「最適」の丸投げ

第二次世界大戦後10年ほど経った1955年頃以降から、日本は本格的にいろいろと復興してきたわけで、立ち上がり時期こそ貧しい時代が続いていたところはあったのだろうけれど、その後〇〇景気などというのが何度も訪れて、日本は世界に冠たる経済大国の地位を得た。

 

国民性も相まってだろう、日本は景気拡大で1970年、1980年代を迎え、やがてバブル期に突入。その後1990年代以降は、もはや失われた20年から30年近くも経済は停滞を続けている感覚を多くの人が持っているはずだ。

いや、統計的数字としては、もしかすると「数%成長」を続けているのかもしれないが、庶民感覚としてはいかがなものだろう?成長している感はありますか?たぶん1970年代などの、10年で給与が何倍にも増えていったであろうあの感覚をご存知の方は特に、経済が全く停滞しているかのように感じているのではないだろうか?

大学新卒の月給で比べてみればわかるはず。さて、この数十年で、いくら増えてますか?少なくとも何倍にはなっていないでしょ?

 

そうした経済状況、世界状況の中で、以前の先輩方の、以前上司だった方々の仕事の回し方、やり方をいまだに踏襲しようとしている人がいる。

暴論を承知であえて言いたい。数十年前の日本の経済成長期において、いわゆる管理職、マネジメントの仕事をまともにしていた人は、いったいどれほどいたのだろうか、と。もちろん、実行していた人もいるのだろうけれど、その時代、その時期においては、大した仕事をせずとも、周りの経済世界自身が拡大成長を続けているため、見た目、自分たちも成長しているという錯覚を持ったとしてもおかしくはない。そう、何も個々には効果のある事ができていなくても、パイ自体が成長していたため、そのおこぼれにあずかることができた時代だったはず。

 

それに比して、昨今は?というと、もちろん、世界規模で言えば成長している国々もある。インド、中国など発展目覚ましいところは、いわば古い日本のあの当時をなぞっているようにすら見える。だが、そこを主戦場としていないような日本企業は?日本の国自体、日本という経済のパイが大きくなっていない(成長がほとんど無い)ことで、停滞し、発展しなくなっている現状がある。

 

となれば、変わるべきは何か?それは対外的な仕事のやり方であり、以前の上司のやり方の踏襲ではなく、管理職が、マネジメントが、「本来の意味でのマネジメント」をやってこその成長のはず。…なのだが、できているのだろうか?

 

「残業を減らしましょう。」「高い生産性を目指しましょう。」お題目としては正しい。しかし、それらを労働者「個々人」にゆだねようとしている時点で明らかに間違いではないか?それを個々人のやり方にゆだねるとするならば、それぞれに生産性は上がるといった、いわゆる個別最適にはなりそうだ。が、まず間違いなく全体としての成果は上がる可能性は限りなく少なく、全体最適にはつながらない事になるはず。そう、「会社としての方針」や「業界」「国」としての大方針を決め、それに沿わせたうえでの「個別最適」でなければ、最適化、生産性向上などにはつながらない。

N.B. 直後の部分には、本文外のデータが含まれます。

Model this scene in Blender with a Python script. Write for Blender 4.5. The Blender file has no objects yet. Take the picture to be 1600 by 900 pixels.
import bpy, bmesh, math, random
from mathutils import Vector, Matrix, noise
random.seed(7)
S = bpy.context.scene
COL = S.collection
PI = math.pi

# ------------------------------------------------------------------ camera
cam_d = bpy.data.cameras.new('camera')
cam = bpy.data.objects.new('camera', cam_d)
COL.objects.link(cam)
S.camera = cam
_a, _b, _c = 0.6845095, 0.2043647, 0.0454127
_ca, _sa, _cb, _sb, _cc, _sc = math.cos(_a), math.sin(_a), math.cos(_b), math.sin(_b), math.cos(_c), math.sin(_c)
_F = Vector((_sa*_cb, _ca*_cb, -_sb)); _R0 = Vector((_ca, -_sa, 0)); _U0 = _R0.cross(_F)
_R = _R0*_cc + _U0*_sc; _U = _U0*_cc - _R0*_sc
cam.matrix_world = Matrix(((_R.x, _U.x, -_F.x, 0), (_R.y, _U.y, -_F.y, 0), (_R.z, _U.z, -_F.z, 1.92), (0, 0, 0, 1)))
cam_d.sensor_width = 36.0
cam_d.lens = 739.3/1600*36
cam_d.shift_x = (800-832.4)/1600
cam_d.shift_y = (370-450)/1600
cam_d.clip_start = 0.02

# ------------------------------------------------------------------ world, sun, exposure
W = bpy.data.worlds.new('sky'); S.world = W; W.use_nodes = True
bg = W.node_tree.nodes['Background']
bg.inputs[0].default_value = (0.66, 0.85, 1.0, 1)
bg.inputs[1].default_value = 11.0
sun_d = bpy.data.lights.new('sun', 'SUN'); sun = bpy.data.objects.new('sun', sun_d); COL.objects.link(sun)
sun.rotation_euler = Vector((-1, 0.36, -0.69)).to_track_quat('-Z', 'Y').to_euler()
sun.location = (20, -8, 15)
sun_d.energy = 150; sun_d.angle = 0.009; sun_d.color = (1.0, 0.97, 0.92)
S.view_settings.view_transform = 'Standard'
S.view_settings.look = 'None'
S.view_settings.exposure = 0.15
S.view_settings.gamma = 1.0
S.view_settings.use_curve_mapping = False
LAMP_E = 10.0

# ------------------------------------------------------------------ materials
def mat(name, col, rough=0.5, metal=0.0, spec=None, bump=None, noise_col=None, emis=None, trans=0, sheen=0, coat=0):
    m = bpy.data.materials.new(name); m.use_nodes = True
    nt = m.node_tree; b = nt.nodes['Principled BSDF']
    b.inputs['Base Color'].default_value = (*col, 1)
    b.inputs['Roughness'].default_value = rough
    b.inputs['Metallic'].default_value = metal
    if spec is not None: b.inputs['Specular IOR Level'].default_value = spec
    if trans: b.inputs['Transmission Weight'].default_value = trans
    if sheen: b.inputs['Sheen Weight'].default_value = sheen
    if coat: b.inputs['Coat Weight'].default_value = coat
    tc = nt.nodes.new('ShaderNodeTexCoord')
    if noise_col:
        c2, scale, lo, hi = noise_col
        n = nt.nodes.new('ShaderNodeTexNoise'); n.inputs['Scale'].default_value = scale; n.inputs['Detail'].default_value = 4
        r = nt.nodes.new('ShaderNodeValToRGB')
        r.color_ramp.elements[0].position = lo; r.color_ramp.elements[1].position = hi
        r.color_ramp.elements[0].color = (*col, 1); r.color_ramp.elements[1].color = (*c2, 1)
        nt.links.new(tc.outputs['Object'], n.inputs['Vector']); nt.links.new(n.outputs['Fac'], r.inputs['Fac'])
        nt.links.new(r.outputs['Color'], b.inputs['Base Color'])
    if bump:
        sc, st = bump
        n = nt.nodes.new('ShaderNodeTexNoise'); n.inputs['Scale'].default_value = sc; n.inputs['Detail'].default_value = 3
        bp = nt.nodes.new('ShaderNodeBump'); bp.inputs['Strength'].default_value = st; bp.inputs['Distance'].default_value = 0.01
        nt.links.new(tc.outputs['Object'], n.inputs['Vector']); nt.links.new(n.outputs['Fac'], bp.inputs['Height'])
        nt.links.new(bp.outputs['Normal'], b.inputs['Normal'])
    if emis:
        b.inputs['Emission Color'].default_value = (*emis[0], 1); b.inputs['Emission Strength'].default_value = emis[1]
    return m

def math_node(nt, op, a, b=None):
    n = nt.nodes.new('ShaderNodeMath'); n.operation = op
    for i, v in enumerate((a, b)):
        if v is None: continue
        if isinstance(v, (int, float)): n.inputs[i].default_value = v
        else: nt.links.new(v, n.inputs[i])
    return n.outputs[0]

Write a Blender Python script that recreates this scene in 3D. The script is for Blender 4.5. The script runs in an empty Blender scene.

そのメッセージが明確に打ち出されておらず、各社のリーダー、上司などからも、いわゆる「最適の現場丸投げ」になっている時点で、大間違いのはずではないのか?

 

不満に思っている現場メンバーの方々、リーダーに聞いてごらんなさいな、マネジメントって何ですか?って。納得できる答えが返ってくるだろうか?実は「マネジメント」こそが、改革すべき中核なのではないだろうか?